## Exercise task
Find the lines containing "Blender" and say how many there are, with no other words.

## Data entries
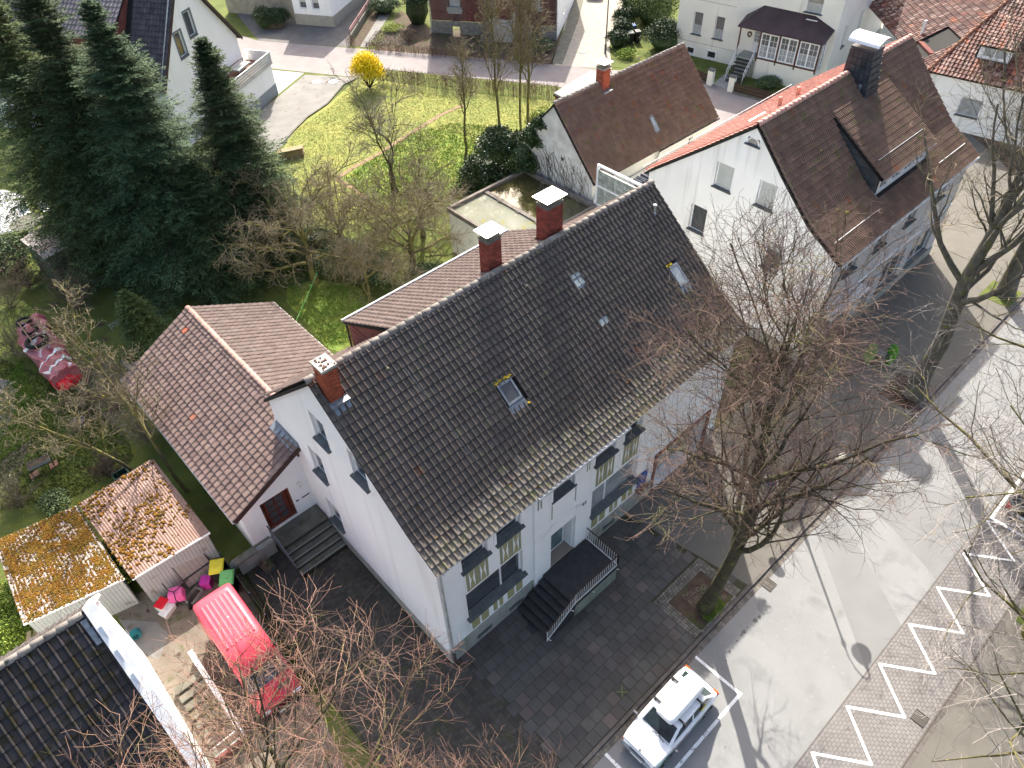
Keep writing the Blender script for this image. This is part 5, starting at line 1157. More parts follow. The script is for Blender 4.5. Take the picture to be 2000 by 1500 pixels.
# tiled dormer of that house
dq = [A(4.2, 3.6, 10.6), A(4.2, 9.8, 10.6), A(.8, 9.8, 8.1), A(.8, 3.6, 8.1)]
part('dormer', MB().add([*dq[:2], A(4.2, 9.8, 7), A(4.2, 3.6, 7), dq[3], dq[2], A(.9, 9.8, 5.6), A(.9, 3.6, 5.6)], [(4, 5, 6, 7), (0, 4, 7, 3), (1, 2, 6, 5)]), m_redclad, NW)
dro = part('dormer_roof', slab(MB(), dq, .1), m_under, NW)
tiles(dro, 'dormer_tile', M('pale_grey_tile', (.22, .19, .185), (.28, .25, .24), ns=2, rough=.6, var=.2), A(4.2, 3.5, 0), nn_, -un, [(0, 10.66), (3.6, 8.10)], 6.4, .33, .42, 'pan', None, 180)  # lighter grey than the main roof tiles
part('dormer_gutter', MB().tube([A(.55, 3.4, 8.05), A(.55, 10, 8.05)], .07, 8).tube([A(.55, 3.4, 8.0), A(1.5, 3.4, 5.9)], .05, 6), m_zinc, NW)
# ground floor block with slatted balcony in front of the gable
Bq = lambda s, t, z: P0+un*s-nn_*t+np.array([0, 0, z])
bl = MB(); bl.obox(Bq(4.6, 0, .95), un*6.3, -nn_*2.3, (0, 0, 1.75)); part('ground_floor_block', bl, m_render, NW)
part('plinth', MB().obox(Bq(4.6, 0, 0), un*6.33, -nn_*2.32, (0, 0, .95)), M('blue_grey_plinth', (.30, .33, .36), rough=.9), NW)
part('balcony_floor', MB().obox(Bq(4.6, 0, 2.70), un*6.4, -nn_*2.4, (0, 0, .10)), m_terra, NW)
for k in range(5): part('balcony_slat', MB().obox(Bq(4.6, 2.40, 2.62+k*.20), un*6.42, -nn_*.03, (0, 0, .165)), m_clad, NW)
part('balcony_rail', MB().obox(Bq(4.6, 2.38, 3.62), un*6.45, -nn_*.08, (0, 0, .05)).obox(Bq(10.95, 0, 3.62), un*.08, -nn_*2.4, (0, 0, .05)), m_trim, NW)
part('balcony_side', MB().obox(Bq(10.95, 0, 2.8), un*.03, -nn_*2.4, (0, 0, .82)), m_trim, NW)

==

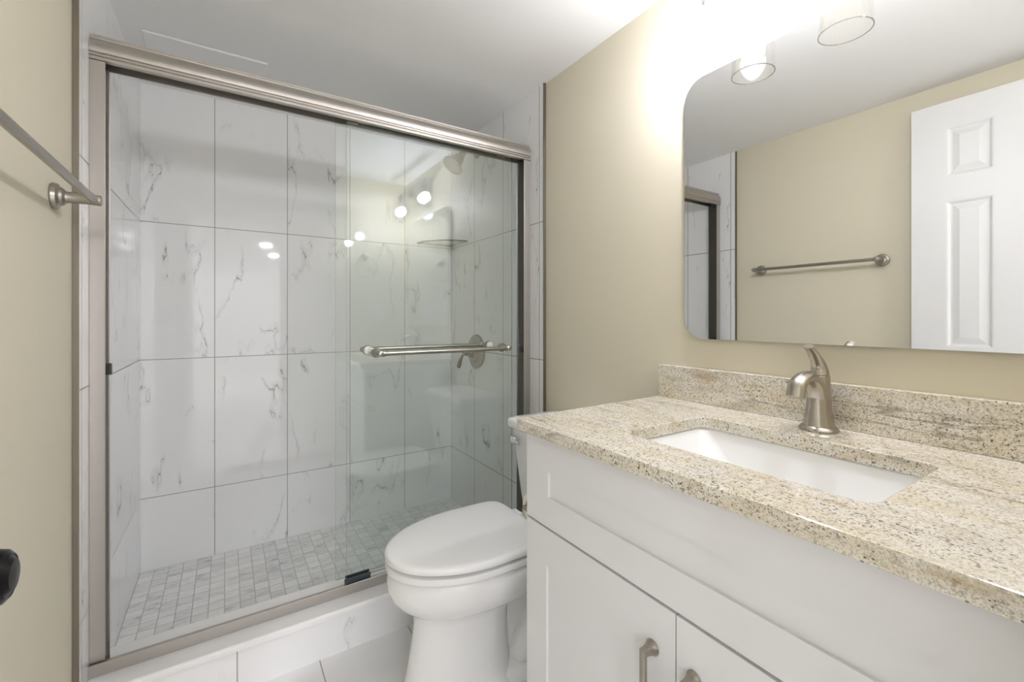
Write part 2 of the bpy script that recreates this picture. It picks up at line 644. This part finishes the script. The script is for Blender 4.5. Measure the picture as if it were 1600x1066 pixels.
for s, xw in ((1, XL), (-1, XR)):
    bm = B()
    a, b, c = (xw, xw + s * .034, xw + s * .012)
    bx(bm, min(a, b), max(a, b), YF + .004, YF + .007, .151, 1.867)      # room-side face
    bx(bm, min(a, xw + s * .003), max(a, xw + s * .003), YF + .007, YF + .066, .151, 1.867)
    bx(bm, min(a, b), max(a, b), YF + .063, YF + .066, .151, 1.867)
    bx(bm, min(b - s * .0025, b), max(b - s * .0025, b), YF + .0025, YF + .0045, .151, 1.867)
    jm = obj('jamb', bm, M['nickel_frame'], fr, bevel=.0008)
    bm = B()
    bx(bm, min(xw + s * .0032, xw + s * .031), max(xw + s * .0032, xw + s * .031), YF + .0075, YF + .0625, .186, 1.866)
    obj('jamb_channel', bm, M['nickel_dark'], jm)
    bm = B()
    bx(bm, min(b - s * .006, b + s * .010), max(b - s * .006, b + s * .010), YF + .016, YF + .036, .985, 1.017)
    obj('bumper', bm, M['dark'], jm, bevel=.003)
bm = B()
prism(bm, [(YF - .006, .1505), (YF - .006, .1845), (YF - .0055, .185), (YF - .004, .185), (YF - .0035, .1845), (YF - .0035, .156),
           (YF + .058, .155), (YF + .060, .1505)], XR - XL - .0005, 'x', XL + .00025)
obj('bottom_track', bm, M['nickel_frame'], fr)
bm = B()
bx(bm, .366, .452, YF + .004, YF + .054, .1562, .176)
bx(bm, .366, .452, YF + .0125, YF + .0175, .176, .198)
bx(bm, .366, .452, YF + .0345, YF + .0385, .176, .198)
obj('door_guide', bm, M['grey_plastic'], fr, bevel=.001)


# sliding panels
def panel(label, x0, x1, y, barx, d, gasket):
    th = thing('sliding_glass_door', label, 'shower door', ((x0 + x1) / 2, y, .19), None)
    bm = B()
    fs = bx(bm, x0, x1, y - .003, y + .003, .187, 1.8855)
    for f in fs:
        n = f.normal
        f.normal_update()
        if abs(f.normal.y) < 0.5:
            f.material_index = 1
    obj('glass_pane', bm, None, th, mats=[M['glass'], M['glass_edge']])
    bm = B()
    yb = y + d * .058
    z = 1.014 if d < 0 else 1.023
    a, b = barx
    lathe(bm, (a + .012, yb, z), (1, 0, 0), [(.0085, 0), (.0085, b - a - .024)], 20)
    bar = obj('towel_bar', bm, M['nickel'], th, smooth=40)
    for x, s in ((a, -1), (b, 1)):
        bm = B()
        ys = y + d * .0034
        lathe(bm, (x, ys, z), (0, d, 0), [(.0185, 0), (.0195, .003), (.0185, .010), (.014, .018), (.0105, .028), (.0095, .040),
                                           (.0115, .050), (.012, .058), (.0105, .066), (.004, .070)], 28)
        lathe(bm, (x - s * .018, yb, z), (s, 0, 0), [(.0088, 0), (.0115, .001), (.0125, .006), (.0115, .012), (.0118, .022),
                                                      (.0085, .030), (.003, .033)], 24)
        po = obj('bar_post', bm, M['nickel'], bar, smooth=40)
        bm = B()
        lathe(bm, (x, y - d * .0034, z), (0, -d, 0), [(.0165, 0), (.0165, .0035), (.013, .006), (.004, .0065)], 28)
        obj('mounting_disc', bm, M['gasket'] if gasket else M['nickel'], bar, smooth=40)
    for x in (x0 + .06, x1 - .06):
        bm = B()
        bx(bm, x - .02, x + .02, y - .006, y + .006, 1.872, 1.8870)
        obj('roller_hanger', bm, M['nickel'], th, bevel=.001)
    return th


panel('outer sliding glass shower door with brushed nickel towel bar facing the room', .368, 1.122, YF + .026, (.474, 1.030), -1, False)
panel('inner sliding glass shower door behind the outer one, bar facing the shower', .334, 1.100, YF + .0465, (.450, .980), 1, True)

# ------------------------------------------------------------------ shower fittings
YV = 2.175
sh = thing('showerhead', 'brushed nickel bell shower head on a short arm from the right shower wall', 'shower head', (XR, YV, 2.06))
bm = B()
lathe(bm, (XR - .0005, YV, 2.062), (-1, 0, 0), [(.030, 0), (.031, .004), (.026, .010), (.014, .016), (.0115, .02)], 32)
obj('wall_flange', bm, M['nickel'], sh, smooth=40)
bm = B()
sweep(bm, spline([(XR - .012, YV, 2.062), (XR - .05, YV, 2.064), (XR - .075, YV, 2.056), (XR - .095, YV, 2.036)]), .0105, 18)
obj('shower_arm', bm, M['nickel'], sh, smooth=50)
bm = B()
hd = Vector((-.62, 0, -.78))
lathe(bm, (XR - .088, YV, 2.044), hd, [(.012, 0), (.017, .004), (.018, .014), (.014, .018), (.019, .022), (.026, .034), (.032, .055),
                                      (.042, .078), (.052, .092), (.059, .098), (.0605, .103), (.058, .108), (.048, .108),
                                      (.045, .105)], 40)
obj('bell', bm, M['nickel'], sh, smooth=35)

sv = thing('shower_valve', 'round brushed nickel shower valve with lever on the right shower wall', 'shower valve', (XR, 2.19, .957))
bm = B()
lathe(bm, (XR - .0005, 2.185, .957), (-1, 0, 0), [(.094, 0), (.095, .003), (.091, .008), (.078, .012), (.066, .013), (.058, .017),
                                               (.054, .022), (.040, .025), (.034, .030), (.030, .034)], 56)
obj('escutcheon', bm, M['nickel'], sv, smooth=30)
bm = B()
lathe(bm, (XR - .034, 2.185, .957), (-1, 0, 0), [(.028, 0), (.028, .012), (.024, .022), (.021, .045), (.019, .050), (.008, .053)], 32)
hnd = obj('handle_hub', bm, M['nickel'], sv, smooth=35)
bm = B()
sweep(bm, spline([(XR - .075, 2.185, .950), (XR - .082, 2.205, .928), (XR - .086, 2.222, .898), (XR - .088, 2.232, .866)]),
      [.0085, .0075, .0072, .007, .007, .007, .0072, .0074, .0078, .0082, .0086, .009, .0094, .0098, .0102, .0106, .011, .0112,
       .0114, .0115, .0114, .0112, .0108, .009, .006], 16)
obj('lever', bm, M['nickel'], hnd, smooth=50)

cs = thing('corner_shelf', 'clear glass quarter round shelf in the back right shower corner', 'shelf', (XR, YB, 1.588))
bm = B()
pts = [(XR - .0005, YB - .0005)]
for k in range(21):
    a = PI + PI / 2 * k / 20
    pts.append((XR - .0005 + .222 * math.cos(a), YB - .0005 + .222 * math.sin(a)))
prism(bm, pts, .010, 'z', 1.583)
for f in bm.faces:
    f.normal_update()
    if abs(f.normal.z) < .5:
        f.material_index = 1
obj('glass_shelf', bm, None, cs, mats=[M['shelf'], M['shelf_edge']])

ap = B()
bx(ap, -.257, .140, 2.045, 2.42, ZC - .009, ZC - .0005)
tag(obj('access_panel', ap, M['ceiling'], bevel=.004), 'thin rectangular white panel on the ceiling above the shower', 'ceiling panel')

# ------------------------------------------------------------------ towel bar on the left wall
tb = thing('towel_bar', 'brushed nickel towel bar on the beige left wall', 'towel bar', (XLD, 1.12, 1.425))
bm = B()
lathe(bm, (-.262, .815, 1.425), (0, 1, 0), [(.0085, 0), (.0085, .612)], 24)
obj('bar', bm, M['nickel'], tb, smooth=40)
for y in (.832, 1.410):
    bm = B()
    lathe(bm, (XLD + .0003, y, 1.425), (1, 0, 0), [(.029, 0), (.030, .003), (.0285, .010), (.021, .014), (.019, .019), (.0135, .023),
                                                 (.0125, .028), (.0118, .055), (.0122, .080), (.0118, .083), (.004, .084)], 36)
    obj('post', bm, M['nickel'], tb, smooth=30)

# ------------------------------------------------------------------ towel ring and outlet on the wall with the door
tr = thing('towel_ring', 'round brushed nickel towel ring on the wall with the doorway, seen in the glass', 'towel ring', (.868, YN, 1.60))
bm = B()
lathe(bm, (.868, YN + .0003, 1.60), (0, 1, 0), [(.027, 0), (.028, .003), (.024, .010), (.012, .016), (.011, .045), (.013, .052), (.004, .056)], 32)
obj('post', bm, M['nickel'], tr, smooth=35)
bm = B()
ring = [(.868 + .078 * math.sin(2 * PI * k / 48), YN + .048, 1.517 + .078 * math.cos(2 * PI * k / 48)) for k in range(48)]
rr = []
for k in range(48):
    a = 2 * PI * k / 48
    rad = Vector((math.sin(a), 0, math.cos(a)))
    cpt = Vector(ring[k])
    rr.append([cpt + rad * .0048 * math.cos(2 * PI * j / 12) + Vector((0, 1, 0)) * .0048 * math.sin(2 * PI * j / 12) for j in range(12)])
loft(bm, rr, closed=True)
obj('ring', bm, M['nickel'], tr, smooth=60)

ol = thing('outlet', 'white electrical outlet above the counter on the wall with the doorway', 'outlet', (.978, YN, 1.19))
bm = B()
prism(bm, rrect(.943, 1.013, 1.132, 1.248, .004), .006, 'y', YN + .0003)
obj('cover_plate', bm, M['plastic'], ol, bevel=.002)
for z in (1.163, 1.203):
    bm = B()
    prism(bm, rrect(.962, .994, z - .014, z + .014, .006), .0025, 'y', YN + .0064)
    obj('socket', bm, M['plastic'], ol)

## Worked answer
2